Das Beste, das ich jetzt noch tun kann, ist Menschen davor zu bewahren, sich ebenfalls wie ich unter einem immer größer werdenden selbstauferlegten Berg von Schuldgefühlen begraben zu lassen. Wir müssen Produktivität und mentale Gesundheit entkoppeln. Gute mentale Gesundheit darf keine hohe Produktivität einfordern, und ist vielleicht viel mehr an ein gewisses Maß von Nicht-Produktivität gebunden.

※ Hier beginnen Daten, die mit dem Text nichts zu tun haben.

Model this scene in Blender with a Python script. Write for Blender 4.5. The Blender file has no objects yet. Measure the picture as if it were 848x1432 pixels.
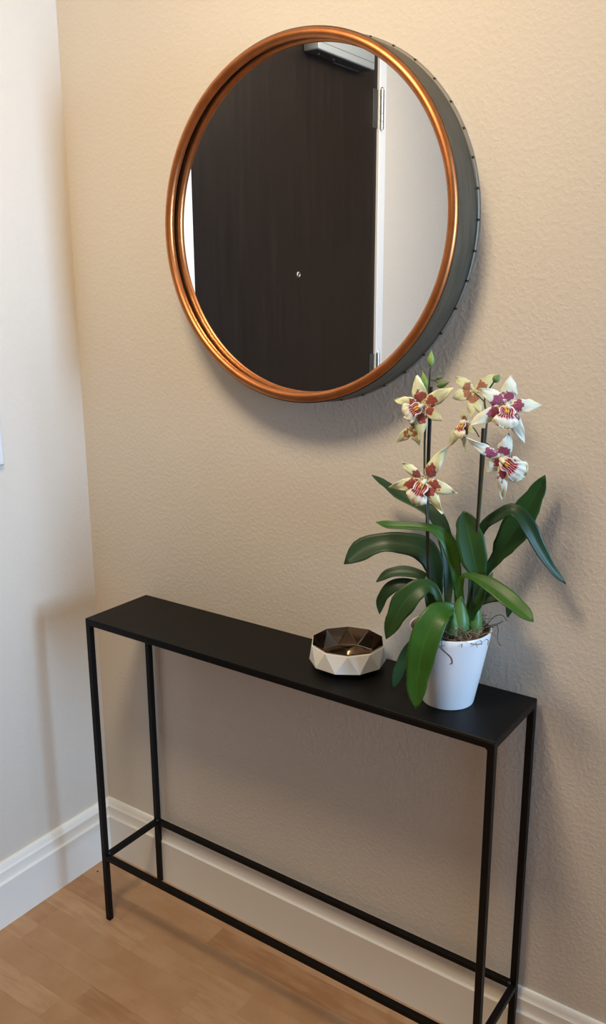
import bpy, bmesh, math, random
from mathutils import Vector, Matrix, noise

random.seed(7)
S = bpy.context.scene
COL = S.collection

CAMFWD = (-0.55750, 0.79303, -0.24556)
CAMUP = (-0.13748, 0.20352, 0.96937)
CAMF = 1218.81
CAMPOS = (1.59282, -1.37117, 1.44290)
BOWLX = 0.7869
BOWLY = -0.0815
POTX = 1.0030
POTY = -0.1010

# ------------------------------------------------------------------ camera
cd = bpy.data.cameras.new('camera')
cam = bpy.data.objects.new('camera', cd)
COL.objects.link(cam)
S.camera = cam
cd.sensor_fit = 'VERTICAL'
cd.sensor_height = 24.0
cd.lens = 24.0 * CAMF / 1432.0
cd.clip_start = 0.02
_F = Vector(CAMFWD)
_U = Vector(CAMUP)
_R = _F.cross(_U)
M = Matrix((_R, _U, -_F)).transposed().to_4x4()
M.translation = Vector(CAMPOS)
cam.matrix_world = M

# ------------------------------------------------------------------ world, view, lights
S.view_settings.view_transform = 'Standard'
S.view_settings.look = 'None'
S.view_settings.gamma = 1.0
S.view_settings.use_curve_mapping = False
S.view_settings.exposure = 0.0
W = bpy.data.worlds.new('world')
S.world = W
W.use_nodes = True
W.node_tree.nodes['Background'].inputs[0].default_value = (0.62, 0.76, 1.0, 1)
W.node_tree.nodes['Background'].inputs[1].default_value = 1.0

LAMP_POS = (0.76, -0.90, 2.37)       # dome ceiling lamp, its light is the dome itself
LAMP_STRENGTH = 56.0
LAMP_COLOR = (1.0, 0.82, 0.58)

ROOM_X1, ROOM_Y0, ROOM_Z1 = 5.0, -3.4, 2.44
WIN_Y, WIN_Z = (-0.95, -0.03), (0.85, 2.3)    # tall narrow window at the far end of the hallway
ld = bpy.data.lights.new('window_daylight', 'AREA')
ld.shape = 'RECTANGLE'
ld.size = WIN_Y[1] - WIN_Y[0]
ld.size_y = WIN_Z[1] - WIN_Z[0]
ld.energy = 29.0
ld.spread = math.radians(62)
ld.color = (0.39, 0.65, 1.0)
lo = bpy.data.objects.new('window_daylight', ld)
COL.objects.link(lo)
lo.location = (ROOM_X1 + 0.02, (WIN_Y[0] + WIN_Y[1]) / 2, (WIN_Z[0] + WIN_Z[1]) / 2)
lo.rotation_euler = (math.pi / 2, 0, math.pi / 2)


# ------------------------------------------------------------------ materials
def mat(name, color=(0.8, 0.8, 0.8), rough=0.5, metal=0.0, spec=0.5, **kw):
    m = bpy.data.materials.new(name)
    m.use_nodes = True
    b = m.node_tree.nodes['Principled BSDF']
    b.inputs['Base Color'].default_value = (*color, 1)
    b.inputs['Roughness'].default_value = rough
    b.inputs['Metallic'].default_value = metal
    b.inputs['Specular IOR Level'].default_value = spec
    for k, v in kw.items():
        b.inputs[k.replace('_', ' ')].default_value = v
    return m


class NT:
    """small helper over one material's node tree"""
    def __init__(self, m):
        self.t = m.node_tree
        self.b = self.t.nodes['Principled BSDF']

    def n(self, typ, **kw):
        nd = self.t.nodes.new(typ)
        for k, v in kw.items():
            setattr(nd, k, v)
        return nd

    def l(self, a, b):
        self.t.links.new(a, b)

    def math(self, op, a, b=None, c=None):
        nd = self.n('ShaderNodeMath', operation=op)
        for i, v in enumerate((a, b, c)):
            if v is None:
                continue
            if isinstance(v, (int, float)):
                nd.inputs[i].default_value = v
            else:
                self.l(v, nd.inputs[i])
        return nd.outputs[0]

    def coords(self, out='Object', scale=(1, 1, 1), add=None):
        tc = self.n('ShaderNodeTexCoord')
        mp = self.n('ShaderNodeMapping')
        self.l(tc.outputs[out], mp.inputs['Vector'])
        mp.inputs['Scale'].default_value = scale
        if add is not None:
            self.l(add, mp.inputs['Location'])
        return mp.outputs[0]

    def noise(self, vec, scale, detail=2.0, rough=0.5):
        nd = self.n('ShaderNodeTexNoise')
        nd.inputs['Scale'].default_value = scale
        nd.inputs['Detail'].default_value = detail
        nd.inputs['Roughness'].default_value = rough
        self.l(vec, nd.inputs['Vector'])
        return nd.outputs['Fac']

    def ramp(self, fac, stops):
        nd = self.n('ShaderNodeValToRGB')
        e = nd.color_ramp.elements
        while len(e) < len(stops):
            e.new(0.5)
        for el, (p, c) in zip(e, stops):
            el.position = p
            el.color = (*c, 1) if len(c) == 3 else c
        self.l(fac, nd.inputs[0])
        return nd.outputs[0]

    def mix(self, fac, a, b, blend='MIX'):
        nd = self.n('ShaderNodeMix', data_type='RGBA', blend_type=blend)
        if isinstance(fac, (int, float)):
            nd.inputs[0].default_value = fac
        else:
            self.l(fac, nd.inputs[0])
        for i, v in ((6, a), (7, b)):
            if isinstance(v, tuple):
                nd.inputs[i].default_value = (*v, 1)
            else:
                self.l(v, nd.inputs[i])
        return nd.outputs[2]

    def bump(self, h, strength=0.3, dist=0.001):
        nd = self.n('ShaderNodeBump')
        nd.inputs['Strength'].default_value = strength
        nd.inputs['Distance'].default_value = dist
        self.l(h, nd.inputs['Height'])
        self.l(nd.outputs[0], self.b.inputs['Normal'])

    def color(self, c):
        self.l(c, self.b.inputs['Base Color'])

    def smooth(self, v, a, b):
        nd = self.n('ShaderNodeMapRange', interpolation_type='SMOOTHSTEP')
        self.l(v, nd.inputs[0])
        nd.inputs[1].default_value = a
        nd.inputs[2].default_value = b
        return nd.outputs[0]


def wall_material():
    m = mat('wall_paint', (0.66, 0.59, 0.50), 0.8, spec=0.2)
    t = NT(m)
    v = t.coords('Object')
    a = t.noise(v, 120, 3.0, 0.55)
    h = t.smooth(a, 0.42, 0.66)
    h2 = t.math('ADD', h, t.math('MULTIPLY', t.noise(v, 260, 2.0), 0.35))
    t.bump(h2, 0.26, 0.0011)
    t.color(t.mix(t.smooth(t.noise(v, 2.2, 3.0), 0.3, 0.7), (0.665, 0.59, 0.495), (0.68, 0.605, 0.51)))
    return m


def plank_material():
    m = mat('maple_laminate', rough=0.34, spec=0.45)
    t = NT(m)
    oi = t.n('ShaderNodeObjectInfo')
    off = t.n('ShaderNodeCombineXYZ')
    t.l(t.math('MULTIPLY', oi.outputs['Random'], 37.0), off.inputs[0])
    t.l(t.math('MULTIPLY', oi.outputs['Random'], 11.0), off.inputs[1])
    v = t.coords('Object', (1, 1, 1), off.outputs[0])
    vs = t.coords('Object', (1.0, 7.0, 1.0), off.outputs[0])
    base = t.ramp(oi.outputs['Random'], [(0.0, (0.34, 0.165, 0.070)), (0.25, (0.41, 0.225, 0.105)),
                                         (0.65, (0.44, 0.25, 0.125)), (1.0, (0.50, 0.30, 0.16))])
    g = t.noise(vs, 9.0, 5.0, 0.6)
    c = t.mix(t.smooth(g, 0.42, 0.66), base, (0.42, 0.22, 0.10))
    fleck = t.smooth(t.noise(t.coords('Object', (3.0, 16.0, 1.0), off.outputs[0]), 12.0, 3.0, 0.7), 0.58, 0.74)
    c = t.mix(t.math('MULTIPLY', fleck, 0.6), c, (0.30, 0.14, 0.06))
    cloud = t.smooth(t.noise(v, 14.0, 2.0), 0.35, 0.75)
    c = t.mix(t.math('MULTIPLY', cloud, 0.30), c, (0.58, 0.36, 0.20))
    t.color(c)
    t.bump(g, 0.06, 0.0005)
    return m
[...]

Ich weiß, dass diese Entkoppelung ein Projekt ist, das nicht in einem Blogpost erledigt ist. Aber ich glaube, dass es mir geholfen hätte, zu wissen und zu akzeptieren, dass es mir auch gut gehen darf und ich trotzdem nicht in der Lage bin, produktive Leistungen für meinen Jugendverband zu erbringen. Ich hoffe, dass dieser Text hier vielleicht zumindest irgendjemandem hilft. Freuen würde es mich. Denn im Endeffekt gibt es zu viel Ungerechtigkeit und Unfrieden auf dieser Welt, um unsere Schuld uns in Winterstarren versetzen zu lassen. Denn momentan gilt (leider) immer noch: Welt retten ist Handarbeit. Und jede verdammte Hand zählt.